Andrew told Jessie, ""We'll be damned and we'll be saved- both".  And, in fact, Jessie discovered 'a solitude of being' - through the relationship and the paintings she made.
   Fabulous language!  Wonderful characters!
But, in fact, Jessie did return to her husband."There would be no grand absolution, only forgiveness meted out in these precious sips.  It would well up from Hugh's heart in spoonfuls and he would feed it to me.  And it would be enough". 
  Just a story about an affair, but the language, metaphors and symbolism swept me out to sea!

 This book is a mother/daughter memoir- set in Greece and France.  Ann, the daughter, is depressed about not being accepted to the University program that she applied for.  Sue, the mother,  is upset about the loss of the close relationship she had with her daughter and is also struggling with her own aging process.  
  Sue is obsessed with another mother/daughter relationship - Demeter and Persephone.  "I have come to believe it's really about that aperture opening,  It's the channel where the souls of a mother and a daughter open and flow as two separate souls, woman to woman.  It is, I know now, a place created through necessary loss and necessary search, and a reinvention of the whole relationship."
  This book took 8 years to write and was about 'the sacred feminine'.  It lost me!
  My daughter, Kathy, and I both read this book and laughed about the comparison of this mother/daughter trip to Greece and our trip to Newfoundland.

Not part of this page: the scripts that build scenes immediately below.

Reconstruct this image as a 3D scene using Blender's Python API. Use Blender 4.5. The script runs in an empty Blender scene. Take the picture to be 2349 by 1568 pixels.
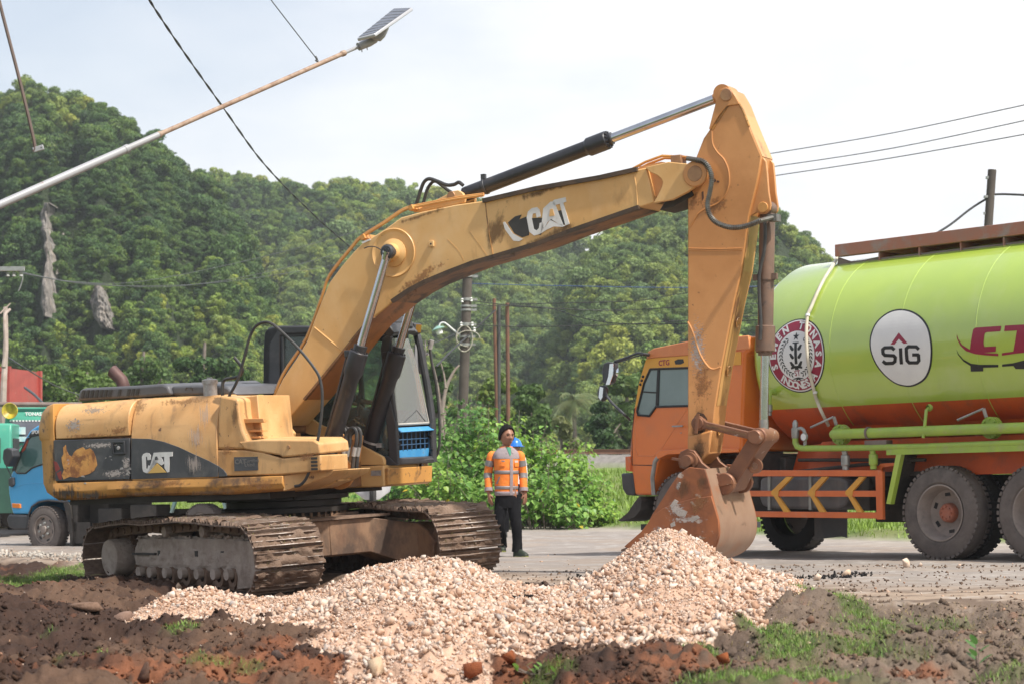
import bpy, bmesh, math, random
import numpy as np
from mathutils import Vector, Matrix, noise as mnoise

random.seed(7)
RNG = np.random.default_rng(11)
SC = bpy.context.scene
COL = SC.collection
PI = math.pi

# ------------------------------------------------------------------ camera
# metres, camera at the origin looking along +Y; ground about 1.1 m below it
FPX, CX, HY, VW, VH = 5000.0, 1174.0, 1080.0, 2348.0, 1568.0
cam_d = bpy.data.cameras.new('camera')
cam = bpy.data.objects.new('camera', cam_d)
COL.objects.link(cam)
cam.location = (0, 0, 0)
cam.rotation_euler = (PI / 2, 0, 0)
cam_d.sensor_width = 36.0
cam_d.lens = FPX / VW * 36.0
cam_d.shift_y = (HY - VH / 2) / VW
cam_d.clip_start = 0.5
cam_d.clip_end = 6000
cam_d.dof.use_dof = True
cam_d.dof.focus_distance = 22.5
cam_d.dof.aperture_fstop = 4.5
SC.camera = cam

# ------------------------------------------------------------------ light
SUN_AZ_X, SUN_AZ_Y, SUN_EL = 0.62, -0.50, math.radians(56)
_h = math.hypot(SUN_AZ_X, SUN_AZ_Y)
SUNV = Vector((SUN_AZ_X / _h * math.cos(SUN_EL), SUN_AZ_Y / _h * math.cos(SUN_EL), math.sin(SUN_EL)))
sun_d = bpy.data.lights.new('sun', 'SUN')
sun_d.energy = 4.2
sun_d.angle = math.radians(2.0)
sun_d.color = (1.0, 0.95, 0.87)
sun = bpy.data.objects.new('sun', sun_d)
COL.objects.link(sun)
sun.rotation_euler = SUNV.to_track_quat('Z', 'Y').to_euler()
sun.location = (10, -10, 40)

world = bpy.data.worlds.new('World')
SC.world = world
world.use_nodes = True
wt = world.node_tree
wt.nodes.clear()
wo = wt.nodes.new('ShaderNodeOutputWorld')
wb = wt.nodes.new('ShaderNodeBackground')
sky = wt.nodes.new('ShaderNodeTexSky')
sky.sky_type = 'NISHITA'
sky.sun_disc = False
sky.sun_elevation = SUN_EL
sky.sun_rotation = math.atan2(SUNV.x, SUNV.y)
wb.inputs['Strength'].default_value = 0.1
# thin white cloud deck in front of the blue, opening a little towards the upper left
tc = wt.nodes.new('ShaderNodeTexCoord')
mp = wt.nodes.new('ShaderNodeMapping')
mp.inputs['Scale'].default_value = (1.6, 1.6, 4.5)
mp.inputs['Location'].default_value = (0.3, 0.1, 0.0)
nz = wt.nodes.new('ShaderNodeTexNoise')
nz.inputs['Scale'].default_value = 2.2
nz.inputs['Detail'].default_value = 6
nz.inputs['Roughness'].default_value = 0.5
wt.links.new(tc.outputs['Generated'], mp.inputs[0])
wt.links.new(mp.outputs[0], nz.inputs['Vector'])
dt = wt.nodes.new('ShaderNodeVectorMath'); dt.operation = 'DOT_PRODUCT'
wt.links.new(tc.outputs['Generated'], dt.inputs[0])
dt.inputs[1].default_value = (1.9, 0.0, -1.5)
ad = wt.nodes.new('ShaderNodeMath'); ad.operation = 'ADD'
wt.links.new(nz.outputs['Fac'], ad.inputs[0])
wt.links.new(dt.outputs['Value'], ad.inputs[1])
mr = wt.nodes.new('ShaderNodeMapRange')
mr.inputs['From Min'].default_value = -0.22
mr.inputs['From Max'].default_value = 0.38
mr.inputs['To Min'].default_value = 0.40
mr.inputs['To Max'].default_value = 0.97
wt.links.new(ad.outputs[0], mr.inputs['Value'])
nz2 = wt.nodes.new('ShaderNodeTexNoise')
nz2.inputs['Scale'].default_value = 5.0
nz2.inputs['Detail'].default_value = 5
wt.links.new(mp.outputs[0], nz2.inputs['Vector'])
cr = wt.nodes.new('ShaderNodeValToRGB')
cr.color_ramp.elements[0].position = 0.36
cr.color_ramp.elements[0].color = (7.75, 7.95, 8.35, 1)
cr.color_ramp.elements[1].position = 0.56
cr.color_ramp.elements[1].color = (8.9, 8.9, 8.95, 1)
wt.links.new(nz2.outputs['Fac'], cr.inputs[0])
mx = wt.nodes.new('ShaderNodeMix'); mx.data_type = 'RGBA'
wt.links.new(mr.outputs[0], mx.inputs['Factor'])
wt.links.new(sky.outputs[0], mx.inputs['A'])
wt.links.new(cr.outputs[0], mx.inputs['B'])
wt.links.new(mx.outputs['Result'], wb.inputs['Color'])
wt.links.new(wb.outputs[0], wo.inputs[0])

SC.view_settings.view_transform = 'Standard'
SC.view_settings.look = 'None'
SC.view_settings.exposure = 0.5
SC.view_settings.gamma = 1.0
SC.view_settings.use_curve_mapping = False

# ------------------------------------------------------------------ frames
class Frame:
 """a place to build in: origin, forward (x), left (y), up (z)"""
 def __init__(s, o, fwd, tilt=(0, 0)):
  f = Vector((fwd[0], fwd[1], 0)).normalized()
  l = Vector((-f.y, f.x, 0))
  x = (f + Vector((0, 0, tilt[0]))).normalized()
  y = l + Vector((0, 0, tilt[1])); y = (y - x * y.dot(x)).normalized()
  z = x.cross(y)
  s.M = Matrix(((x.x, y.x, z.x, o[0]), (x.y, y.y, z.y, o[1]), (x.z, y.z, z.z, o[2]), (0, 0, 0, 1)))
  s.I = s.M.inverted()
 def ray(s, px, py, ax, val):
  o = s.I @ Vector((0, 0, 0))
  d = s.I @ Vector(((px - CX) / FPX, 1, (HY - py) / FPX)) - o
  return o + d * ((val - o[ax]) / d[ax])
 def pt(s, px, py, y):
  p = s.ray(px, py, 1, y); return (p.x, p.z)
 def pts(s, L, y):
  return [s.pt(a, b, y) for a, b in L]

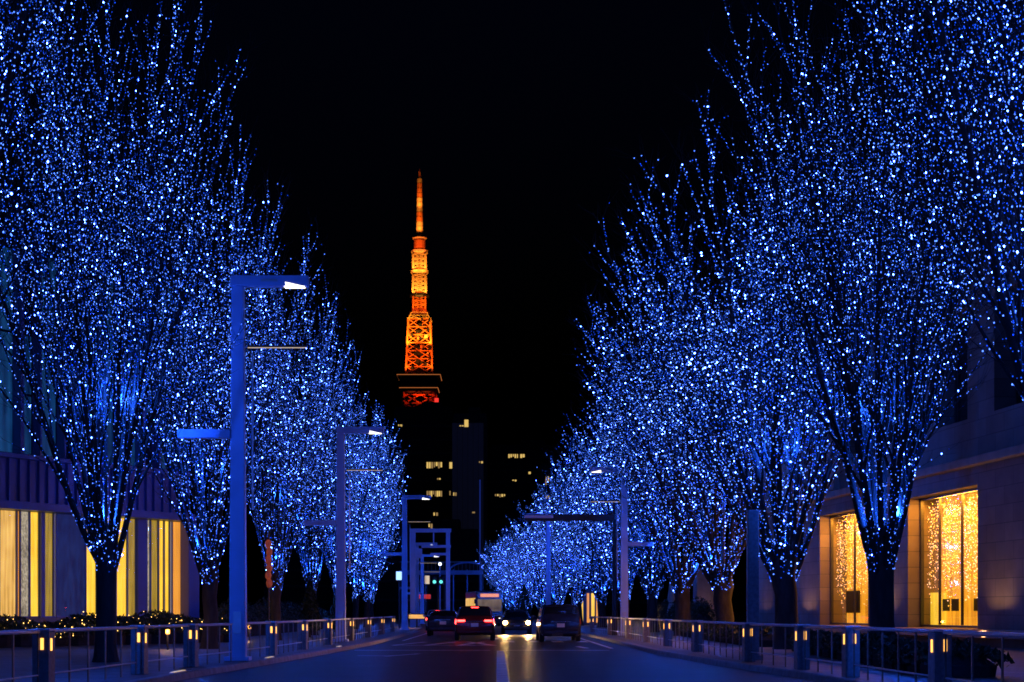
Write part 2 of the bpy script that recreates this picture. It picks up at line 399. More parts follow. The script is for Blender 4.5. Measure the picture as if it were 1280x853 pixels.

Sue and her daughter were completely wrapped up in self-analysis and the angst of relationship.  
  This book seemed so serious, while we just enjoyed the country, sang and laughed as we drove across Newfoundland with my other daughters and granddaughter.

  Sue Monk Kidd was born in Georgia and received her B.S degree (nursing) from Texas Christian University.  She worked as a nurse and a nursing instructor.  She married Sanford (Sandy) who graduated in theology and they had 2 children.
  She began writing- mostly in guidepost magazine.  She wrote two spiritual memoirs, then took a turn into feminist theology.
This book chronicles her journey from Christian tradition to sacred Feminism.
  The author was strongly influenced by the teaching 'second in creation, first to sin'.  She recognized the wound that women carry when they feel inferior and secondary.  She needed to re-image Deity.  She discovered that before the Hebrew religion, people worshipped the Supreme Being in the form of a female Deity- the Great Goddess.  She found a new inner authority as a woman and a connection to the natural world.
  I didn't relate to this book, perhaps because I have never felt inferior or secondary because of being a  woman.

   Sue Monk Kidd is a very self-reflective woman who writes great fiction!